Scenes as source code —
══════

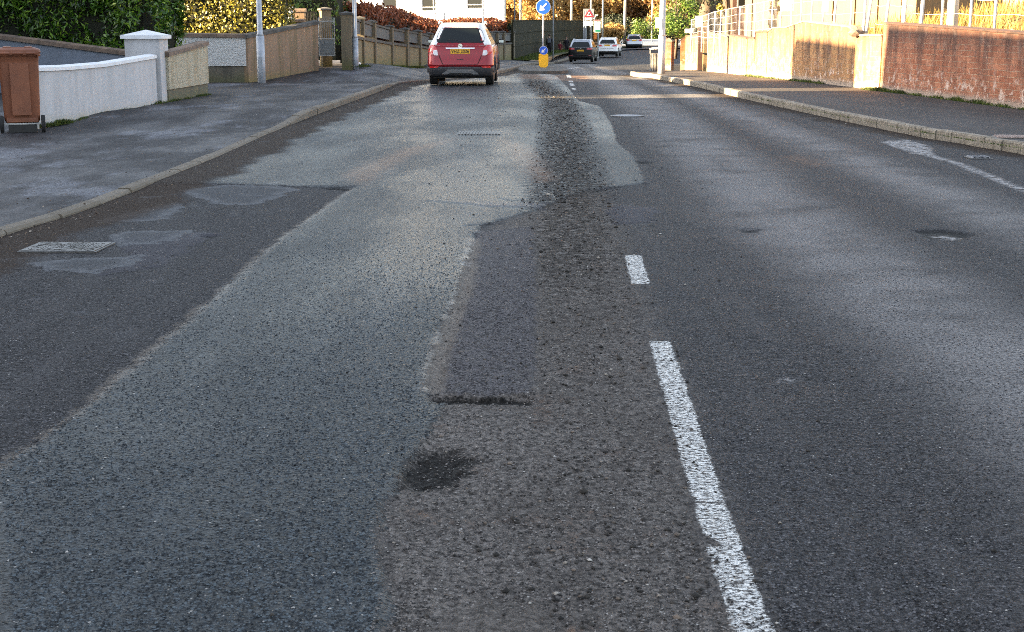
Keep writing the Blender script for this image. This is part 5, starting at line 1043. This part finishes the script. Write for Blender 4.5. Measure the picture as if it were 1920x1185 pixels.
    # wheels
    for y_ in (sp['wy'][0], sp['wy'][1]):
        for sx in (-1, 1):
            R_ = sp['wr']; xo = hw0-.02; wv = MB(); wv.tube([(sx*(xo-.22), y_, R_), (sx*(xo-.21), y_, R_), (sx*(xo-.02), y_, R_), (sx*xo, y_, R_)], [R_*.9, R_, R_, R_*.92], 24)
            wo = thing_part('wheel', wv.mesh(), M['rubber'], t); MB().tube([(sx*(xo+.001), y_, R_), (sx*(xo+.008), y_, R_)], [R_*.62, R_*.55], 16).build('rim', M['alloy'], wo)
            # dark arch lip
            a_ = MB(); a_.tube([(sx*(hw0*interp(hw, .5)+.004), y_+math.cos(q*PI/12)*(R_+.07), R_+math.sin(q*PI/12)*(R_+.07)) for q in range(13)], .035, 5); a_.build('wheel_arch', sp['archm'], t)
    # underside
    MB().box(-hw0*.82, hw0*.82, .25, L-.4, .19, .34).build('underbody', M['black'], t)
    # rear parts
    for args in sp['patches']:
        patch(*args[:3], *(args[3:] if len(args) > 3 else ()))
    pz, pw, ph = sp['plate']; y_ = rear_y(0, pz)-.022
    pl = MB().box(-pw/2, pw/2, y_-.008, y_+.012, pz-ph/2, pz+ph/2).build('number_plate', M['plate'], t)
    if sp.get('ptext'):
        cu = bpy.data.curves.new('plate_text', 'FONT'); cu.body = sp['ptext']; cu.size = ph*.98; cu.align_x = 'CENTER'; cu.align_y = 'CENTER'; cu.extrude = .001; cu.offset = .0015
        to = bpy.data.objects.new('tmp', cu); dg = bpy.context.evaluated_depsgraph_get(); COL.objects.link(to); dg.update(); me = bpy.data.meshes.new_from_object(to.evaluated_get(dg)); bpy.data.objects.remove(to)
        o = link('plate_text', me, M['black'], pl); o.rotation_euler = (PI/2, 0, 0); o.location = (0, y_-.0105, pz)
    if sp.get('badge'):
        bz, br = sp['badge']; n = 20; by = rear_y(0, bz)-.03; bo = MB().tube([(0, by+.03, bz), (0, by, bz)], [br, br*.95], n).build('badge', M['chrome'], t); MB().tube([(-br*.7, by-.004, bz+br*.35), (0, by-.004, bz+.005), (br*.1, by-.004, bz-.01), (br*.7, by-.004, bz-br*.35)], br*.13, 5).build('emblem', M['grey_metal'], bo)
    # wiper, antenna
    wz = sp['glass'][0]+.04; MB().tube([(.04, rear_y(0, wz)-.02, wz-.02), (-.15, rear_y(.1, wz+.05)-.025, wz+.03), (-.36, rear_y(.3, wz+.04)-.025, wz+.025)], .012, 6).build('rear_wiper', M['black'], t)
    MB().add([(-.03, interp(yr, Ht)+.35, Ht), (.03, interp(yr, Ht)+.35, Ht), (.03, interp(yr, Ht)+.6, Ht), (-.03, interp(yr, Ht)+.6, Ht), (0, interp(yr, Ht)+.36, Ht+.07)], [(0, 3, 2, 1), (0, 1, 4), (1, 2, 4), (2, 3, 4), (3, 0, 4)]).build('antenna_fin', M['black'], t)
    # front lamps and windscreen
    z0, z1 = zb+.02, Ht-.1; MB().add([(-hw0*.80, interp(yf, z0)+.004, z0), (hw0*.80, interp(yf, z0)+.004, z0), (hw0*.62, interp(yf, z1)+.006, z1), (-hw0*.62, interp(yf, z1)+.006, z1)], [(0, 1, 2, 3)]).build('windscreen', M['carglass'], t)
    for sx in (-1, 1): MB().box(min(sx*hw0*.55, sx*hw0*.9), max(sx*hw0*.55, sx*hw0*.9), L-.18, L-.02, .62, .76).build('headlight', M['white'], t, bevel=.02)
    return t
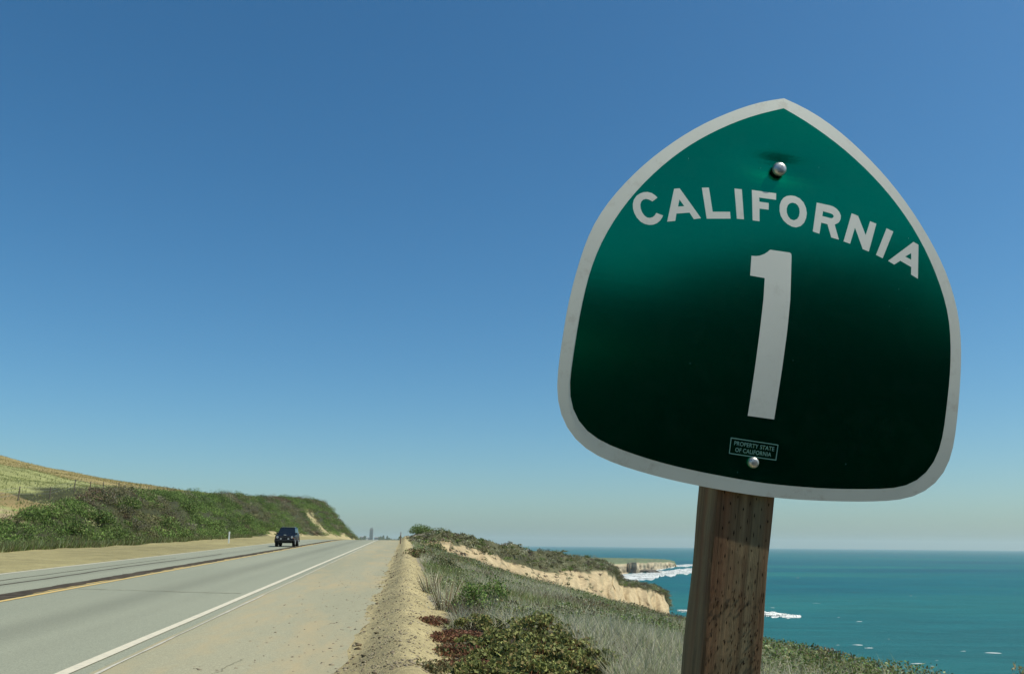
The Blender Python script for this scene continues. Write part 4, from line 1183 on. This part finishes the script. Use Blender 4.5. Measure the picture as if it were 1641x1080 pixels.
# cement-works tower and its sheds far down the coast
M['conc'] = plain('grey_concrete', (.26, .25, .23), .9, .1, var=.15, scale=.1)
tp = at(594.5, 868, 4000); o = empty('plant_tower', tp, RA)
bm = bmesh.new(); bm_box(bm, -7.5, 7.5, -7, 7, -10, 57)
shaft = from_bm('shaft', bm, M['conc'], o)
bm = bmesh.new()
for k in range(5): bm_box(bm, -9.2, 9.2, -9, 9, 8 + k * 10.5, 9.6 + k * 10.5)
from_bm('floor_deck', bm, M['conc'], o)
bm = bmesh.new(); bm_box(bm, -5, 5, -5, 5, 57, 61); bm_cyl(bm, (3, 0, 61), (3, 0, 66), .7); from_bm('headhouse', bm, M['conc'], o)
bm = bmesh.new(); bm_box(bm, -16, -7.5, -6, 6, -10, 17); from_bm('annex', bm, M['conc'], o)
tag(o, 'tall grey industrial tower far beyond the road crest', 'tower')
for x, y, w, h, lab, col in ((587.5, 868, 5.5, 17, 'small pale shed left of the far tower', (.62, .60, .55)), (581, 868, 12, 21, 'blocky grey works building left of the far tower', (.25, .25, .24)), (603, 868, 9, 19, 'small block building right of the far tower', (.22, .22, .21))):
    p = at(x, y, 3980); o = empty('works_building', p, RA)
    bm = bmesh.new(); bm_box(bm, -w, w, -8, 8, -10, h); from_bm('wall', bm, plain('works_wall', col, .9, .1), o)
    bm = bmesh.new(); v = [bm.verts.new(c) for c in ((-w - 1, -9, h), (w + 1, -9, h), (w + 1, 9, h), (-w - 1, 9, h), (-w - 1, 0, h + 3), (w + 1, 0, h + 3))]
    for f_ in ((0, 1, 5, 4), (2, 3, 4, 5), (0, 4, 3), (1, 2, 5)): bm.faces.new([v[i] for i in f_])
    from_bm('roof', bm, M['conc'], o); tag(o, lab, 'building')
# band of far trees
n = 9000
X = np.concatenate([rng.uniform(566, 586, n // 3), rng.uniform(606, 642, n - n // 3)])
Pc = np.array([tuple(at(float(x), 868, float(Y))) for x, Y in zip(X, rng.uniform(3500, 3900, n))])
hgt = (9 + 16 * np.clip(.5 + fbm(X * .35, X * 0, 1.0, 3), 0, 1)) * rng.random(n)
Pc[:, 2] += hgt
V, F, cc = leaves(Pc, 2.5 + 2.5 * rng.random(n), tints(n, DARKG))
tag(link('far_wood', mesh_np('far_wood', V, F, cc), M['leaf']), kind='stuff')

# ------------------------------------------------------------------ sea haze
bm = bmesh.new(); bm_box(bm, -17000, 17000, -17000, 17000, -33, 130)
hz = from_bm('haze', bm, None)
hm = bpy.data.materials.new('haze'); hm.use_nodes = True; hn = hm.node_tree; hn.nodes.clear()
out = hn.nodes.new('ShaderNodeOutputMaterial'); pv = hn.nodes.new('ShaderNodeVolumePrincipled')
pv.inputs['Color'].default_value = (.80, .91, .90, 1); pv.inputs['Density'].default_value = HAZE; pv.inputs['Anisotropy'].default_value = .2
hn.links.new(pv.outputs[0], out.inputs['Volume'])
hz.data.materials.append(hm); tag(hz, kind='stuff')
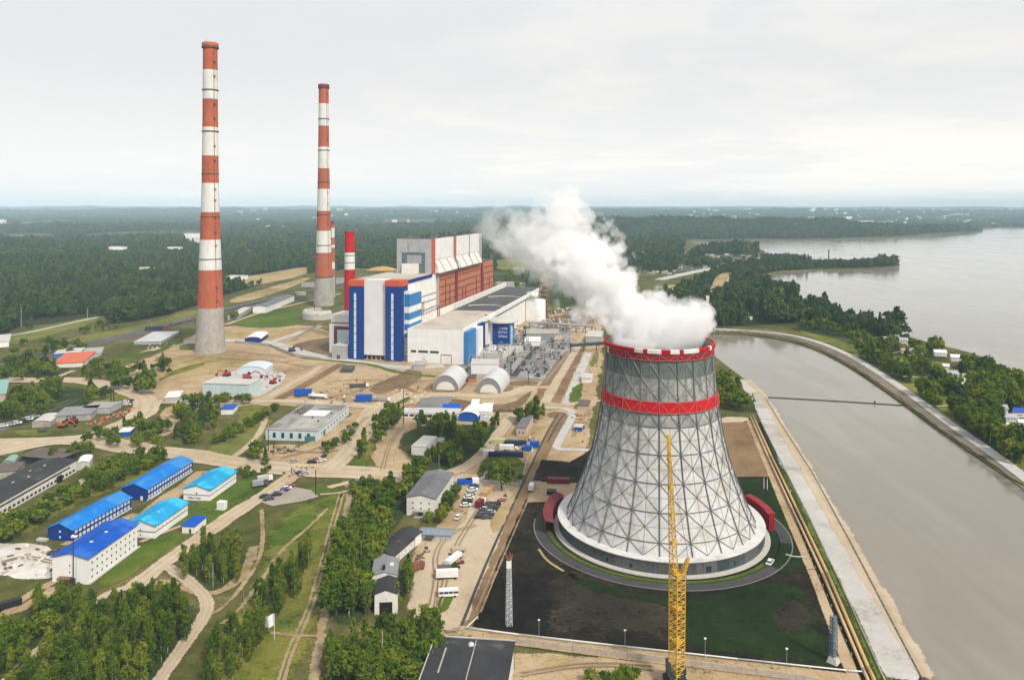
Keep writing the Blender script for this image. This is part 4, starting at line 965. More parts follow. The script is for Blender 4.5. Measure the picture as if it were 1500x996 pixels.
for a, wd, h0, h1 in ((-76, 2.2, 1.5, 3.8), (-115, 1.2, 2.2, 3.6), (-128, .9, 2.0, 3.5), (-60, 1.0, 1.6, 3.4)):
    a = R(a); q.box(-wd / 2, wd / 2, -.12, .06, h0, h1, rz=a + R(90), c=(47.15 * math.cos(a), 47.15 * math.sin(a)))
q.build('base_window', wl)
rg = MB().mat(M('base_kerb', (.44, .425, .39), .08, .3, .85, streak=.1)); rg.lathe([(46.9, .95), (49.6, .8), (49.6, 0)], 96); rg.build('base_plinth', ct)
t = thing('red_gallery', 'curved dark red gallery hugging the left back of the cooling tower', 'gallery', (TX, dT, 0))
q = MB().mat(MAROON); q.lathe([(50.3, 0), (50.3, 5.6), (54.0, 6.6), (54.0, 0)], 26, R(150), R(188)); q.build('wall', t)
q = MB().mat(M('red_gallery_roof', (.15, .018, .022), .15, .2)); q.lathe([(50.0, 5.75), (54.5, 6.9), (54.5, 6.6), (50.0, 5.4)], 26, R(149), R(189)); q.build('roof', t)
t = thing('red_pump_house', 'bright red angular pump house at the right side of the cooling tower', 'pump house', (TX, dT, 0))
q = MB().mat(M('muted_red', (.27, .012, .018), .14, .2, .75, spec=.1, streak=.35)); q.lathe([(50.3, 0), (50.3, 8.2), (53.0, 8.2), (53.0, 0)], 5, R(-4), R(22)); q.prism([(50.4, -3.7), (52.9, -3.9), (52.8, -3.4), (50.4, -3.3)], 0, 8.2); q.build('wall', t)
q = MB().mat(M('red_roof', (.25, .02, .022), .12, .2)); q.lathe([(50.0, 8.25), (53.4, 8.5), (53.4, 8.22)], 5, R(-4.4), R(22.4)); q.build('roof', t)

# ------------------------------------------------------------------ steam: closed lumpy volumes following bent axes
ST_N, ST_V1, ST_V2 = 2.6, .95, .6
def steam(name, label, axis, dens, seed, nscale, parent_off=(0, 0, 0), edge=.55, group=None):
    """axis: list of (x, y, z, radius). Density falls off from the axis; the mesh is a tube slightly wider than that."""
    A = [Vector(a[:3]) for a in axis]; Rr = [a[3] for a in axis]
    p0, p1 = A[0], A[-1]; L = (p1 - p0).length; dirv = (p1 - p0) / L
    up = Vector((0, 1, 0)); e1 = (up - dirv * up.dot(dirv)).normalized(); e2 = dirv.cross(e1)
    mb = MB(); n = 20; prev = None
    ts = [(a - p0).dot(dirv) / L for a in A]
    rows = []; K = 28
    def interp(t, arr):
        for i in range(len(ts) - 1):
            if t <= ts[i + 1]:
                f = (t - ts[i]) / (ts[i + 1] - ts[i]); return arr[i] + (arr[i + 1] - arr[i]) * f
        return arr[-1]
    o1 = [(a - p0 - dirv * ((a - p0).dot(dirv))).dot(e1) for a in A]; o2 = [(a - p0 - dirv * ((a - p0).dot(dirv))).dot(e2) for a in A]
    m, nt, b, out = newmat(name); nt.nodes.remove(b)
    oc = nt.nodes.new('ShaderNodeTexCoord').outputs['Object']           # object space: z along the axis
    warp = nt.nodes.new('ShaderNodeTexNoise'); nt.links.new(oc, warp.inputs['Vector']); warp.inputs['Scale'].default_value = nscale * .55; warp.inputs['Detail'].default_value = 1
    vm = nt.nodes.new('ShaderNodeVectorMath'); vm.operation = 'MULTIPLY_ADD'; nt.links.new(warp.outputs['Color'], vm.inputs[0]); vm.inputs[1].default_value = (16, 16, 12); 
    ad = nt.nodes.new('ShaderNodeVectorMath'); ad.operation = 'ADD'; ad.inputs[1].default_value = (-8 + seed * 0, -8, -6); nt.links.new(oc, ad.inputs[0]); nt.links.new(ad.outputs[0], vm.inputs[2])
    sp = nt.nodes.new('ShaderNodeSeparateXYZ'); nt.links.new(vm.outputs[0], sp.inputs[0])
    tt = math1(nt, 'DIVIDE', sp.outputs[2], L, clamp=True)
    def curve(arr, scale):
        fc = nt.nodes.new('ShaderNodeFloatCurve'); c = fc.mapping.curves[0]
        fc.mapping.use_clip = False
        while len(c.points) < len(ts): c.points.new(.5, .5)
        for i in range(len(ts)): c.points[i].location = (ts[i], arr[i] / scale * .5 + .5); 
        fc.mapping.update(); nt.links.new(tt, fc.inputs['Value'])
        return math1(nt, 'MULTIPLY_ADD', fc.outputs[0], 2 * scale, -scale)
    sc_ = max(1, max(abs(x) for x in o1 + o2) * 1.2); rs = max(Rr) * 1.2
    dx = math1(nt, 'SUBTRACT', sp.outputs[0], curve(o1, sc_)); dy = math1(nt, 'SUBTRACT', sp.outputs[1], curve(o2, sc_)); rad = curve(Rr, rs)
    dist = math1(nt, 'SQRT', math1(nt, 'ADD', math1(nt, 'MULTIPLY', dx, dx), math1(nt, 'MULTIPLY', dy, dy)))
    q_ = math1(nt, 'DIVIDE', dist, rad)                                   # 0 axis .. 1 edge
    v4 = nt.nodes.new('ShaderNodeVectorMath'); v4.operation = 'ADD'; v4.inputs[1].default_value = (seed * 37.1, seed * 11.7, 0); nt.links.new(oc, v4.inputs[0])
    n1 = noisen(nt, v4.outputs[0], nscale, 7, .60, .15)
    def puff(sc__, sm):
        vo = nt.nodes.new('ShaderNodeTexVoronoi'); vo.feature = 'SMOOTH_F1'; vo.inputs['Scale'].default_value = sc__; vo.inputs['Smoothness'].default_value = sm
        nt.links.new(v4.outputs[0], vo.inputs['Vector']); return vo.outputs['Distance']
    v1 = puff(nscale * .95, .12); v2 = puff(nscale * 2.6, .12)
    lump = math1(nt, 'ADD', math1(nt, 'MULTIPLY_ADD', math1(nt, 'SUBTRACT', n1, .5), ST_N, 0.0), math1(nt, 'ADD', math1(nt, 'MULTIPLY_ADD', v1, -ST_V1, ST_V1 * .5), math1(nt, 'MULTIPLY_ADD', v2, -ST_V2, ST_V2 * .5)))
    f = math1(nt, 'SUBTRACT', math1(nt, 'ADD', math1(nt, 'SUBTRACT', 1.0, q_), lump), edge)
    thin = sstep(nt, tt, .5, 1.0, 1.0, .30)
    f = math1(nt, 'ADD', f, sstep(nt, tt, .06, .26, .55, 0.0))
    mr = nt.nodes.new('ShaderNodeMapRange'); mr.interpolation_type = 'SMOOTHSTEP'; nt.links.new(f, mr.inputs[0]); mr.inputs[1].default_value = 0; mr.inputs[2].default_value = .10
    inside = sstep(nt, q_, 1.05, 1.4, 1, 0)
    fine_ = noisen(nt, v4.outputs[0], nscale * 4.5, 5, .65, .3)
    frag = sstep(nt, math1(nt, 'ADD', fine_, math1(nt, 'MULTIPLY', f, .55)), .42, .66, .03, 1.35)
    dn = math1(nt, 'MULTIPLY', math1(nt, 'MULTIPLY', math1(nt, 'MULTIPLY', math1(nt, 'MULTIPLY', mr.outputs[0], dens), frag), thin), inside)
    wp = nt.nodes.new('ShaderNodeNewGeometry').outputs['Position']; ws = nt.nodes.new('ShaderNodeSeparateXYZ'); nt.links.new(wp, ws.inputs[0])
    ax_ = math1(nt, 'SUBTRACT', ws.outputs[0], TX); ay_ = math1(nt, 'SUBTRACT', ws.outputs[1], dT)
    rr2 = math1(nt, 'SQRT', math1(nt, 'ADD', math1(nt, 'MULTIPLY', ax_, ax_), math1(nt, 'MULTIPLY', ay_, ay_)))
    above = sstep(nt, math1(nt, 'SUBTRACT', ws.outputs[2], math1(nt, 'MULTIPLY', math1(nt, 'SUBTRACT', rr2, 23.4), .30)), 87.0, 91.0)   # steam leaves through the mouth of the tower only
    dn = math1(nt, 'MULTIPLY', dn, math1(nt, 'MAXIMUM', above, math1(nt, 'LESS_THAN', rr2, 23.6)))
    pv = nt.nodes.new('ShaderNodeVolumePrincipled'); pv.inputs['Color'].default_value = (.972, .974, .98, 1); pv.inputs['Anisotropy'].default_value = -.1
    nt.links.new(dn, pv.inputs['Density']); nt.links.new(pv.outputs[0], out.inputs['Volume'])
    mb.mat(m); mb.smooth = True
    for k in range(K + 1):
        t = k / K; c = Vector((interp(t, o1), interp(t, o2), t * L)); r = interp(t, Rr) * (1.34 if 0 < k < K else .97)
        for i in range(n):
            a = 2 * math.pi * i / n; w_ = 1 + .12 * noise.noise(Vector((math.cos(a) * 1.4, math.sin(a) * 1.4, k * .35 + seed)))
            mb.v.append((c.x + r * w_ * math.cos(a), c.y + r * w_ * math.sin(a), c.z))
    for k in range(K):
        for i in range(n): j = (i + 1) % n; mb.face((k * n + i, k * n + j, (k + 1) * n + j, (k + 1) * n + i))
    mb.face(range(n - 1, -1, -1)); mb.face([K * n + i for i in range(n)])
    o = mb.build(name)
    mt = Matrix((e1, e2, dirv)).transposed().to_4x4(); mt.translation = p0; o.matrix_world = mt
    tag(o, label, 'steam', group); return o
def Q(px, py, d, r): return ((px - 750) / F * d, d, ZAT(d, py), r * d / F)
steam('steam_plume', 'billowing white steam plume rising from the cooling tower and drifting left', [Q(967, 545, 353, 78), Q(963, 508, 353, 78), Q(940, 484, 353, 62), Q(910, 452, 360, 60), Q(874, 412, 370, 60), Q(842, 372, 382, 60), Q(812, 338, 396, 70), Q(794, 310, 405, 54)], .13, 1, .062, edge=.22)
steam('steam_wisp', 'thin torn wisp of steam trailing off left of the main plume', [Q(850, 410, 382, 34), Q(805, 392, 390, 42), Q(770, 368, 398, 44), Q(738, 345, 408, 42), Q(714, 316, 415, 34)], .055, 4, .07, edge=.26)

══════

Goal — In the listing, find all lines with the string "parts" and copy them.

Reply to the exercise —
    # rear parts
Keep writing the Blender script for this image. This is part 4, starting at line 965. More parts follow. The script is for Blender 4.5. Measure the picture as if it were 1500x996 pixels.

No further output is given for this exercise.